Rear Wiper.  The rear wiper is terrific in snow!  It is a true blessing for after-snow-filth clean up too.  Wiping that all that salt & sand off manually was always a pain, with any type of vehicle.  And having to do it so frequently makes the chore even worse.  Now all I do is twist the lever.  I even have the option of squirting washer fluid too.  Taking about handy!

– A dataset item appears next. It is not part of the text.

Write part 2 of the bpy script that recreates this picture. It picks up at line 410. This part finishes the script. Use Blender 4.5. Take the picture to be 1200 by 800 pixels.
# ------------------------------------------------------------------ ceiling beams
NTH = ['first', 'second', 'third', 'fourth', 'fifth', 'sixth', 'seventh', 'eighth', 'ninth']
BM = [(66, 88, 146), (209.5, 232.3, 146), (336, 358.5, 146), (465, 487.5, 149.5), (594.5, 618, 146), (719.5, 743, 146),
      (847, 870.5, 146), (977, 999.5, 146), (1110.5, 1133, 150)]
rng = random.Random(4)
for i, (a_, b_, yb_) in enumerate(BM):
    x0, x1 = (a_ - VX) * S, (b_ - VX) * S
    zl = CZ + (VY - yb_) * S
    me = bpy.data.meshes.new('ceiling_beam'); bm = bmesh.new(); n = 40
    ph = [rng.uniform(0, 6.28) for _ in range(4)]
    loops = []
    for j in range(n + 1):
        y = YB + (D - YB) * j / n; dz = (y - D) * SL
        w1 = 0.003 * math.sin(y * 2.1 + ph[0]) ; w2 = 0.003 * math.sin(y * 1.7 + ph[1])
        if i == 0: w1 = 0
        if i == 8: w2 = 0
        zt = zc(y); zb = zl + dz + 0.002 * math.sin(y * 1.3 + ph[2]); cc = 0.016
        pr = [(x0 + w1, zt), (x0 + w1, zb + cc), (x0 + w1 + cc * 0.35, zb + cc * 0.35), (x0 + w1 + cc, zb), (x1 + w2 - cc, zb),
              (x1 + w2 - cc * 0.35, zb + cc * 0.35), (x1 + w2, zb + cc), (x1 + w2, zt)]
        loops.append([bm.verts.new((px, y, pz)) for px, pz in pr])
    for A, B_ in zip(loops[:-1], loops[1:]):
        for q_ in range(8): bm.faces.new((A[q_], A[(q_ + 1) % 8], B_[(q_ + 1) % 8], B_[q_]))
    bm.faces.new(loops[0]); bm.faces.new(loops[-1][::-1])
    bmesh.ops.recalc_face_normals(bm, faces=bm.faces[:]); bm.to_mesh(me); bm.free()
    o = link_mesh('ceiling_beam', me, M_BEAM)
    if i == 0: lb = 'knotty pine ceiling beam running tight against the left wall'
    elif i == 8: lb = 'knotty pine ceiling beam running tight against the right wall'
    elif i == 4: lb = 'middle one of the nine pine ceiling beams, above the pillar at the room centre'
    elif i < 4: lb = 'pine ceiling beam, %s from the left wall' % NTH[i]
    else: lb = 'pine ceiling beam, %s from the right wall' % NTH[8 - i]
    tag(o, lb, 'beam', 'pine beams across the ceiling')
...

12-15-2003 Navigation System.  It's on a DVD.  No service is needed.  (The same is true for Bluetooth as well.)  And that DVD can be upgraded later if you desire up-to-date Road & POI (Point Of Interest) data.  So you can use it as much as your heart desires.
12-15-2003

Resale Concerns?  Prius shoppers aren't especially concerned about resale  That was my take and still appears to be for others.  I figured if I got a fair deal on my trade-in, I'd be happy.  And since someone else would just take over driving the old Prius for me, it would continue to be another clean vehicle on the road.  After all, the used market for hybrids has to be established somehow.  If Toyota would have made all the goodies available since day one, none of the original owners would want to part with their Prius.

12-14-2003

Hood Protection.  I haven't been able to find any info on what that aftermarket clear plastic protective layer will look like several years from now.  As impressive as it looks initially, I can't imagine it retaining that luster forever... especially with the salt I'd expose it too here.  And what the heck will squished bugs do to it?  For that matter, will the protector make removal of bugs easier or harder?  So for me, I decided against it.  As a result, my Prius will get teeny-tiny chips in front.  But then again, the gray primer is very close to the same color as my silver paint anyway.  Then I can polish the entire hood the way I routinely have done with my other vehicles, with very pleasing results.  So... ask me about 7 years from now if I still feel that I made the right decision.

12-14-2003

"D" pop back.  I wonder why I haven't seen a single report of people expecting the gear-selector to stay in place after shifting to "D".  Apparently, the fact that it pops back to the default position doesn't surprise anyone.  Hmm?  I guess consumers are accepting of change if the behavior alteration is minor.

12-14-2003

Bluetooth Misconception.  I was led to believe the audio system needed to be shut off manually when a call is received.  That's not true.  I got to discover this the fun way.  As I was driving the road today, my CD player abruptly stopped itself.  Then the Multi-Display switched over to the control screen for the phone and the ringer on the phone itself sounded.  You certainly can't miss that.  Without Bluetooth, I would sometimes not hear the phone ringing.  Now I definitely won't.  And naturally, when finishing talking and hung up, the CD player automatically resumed.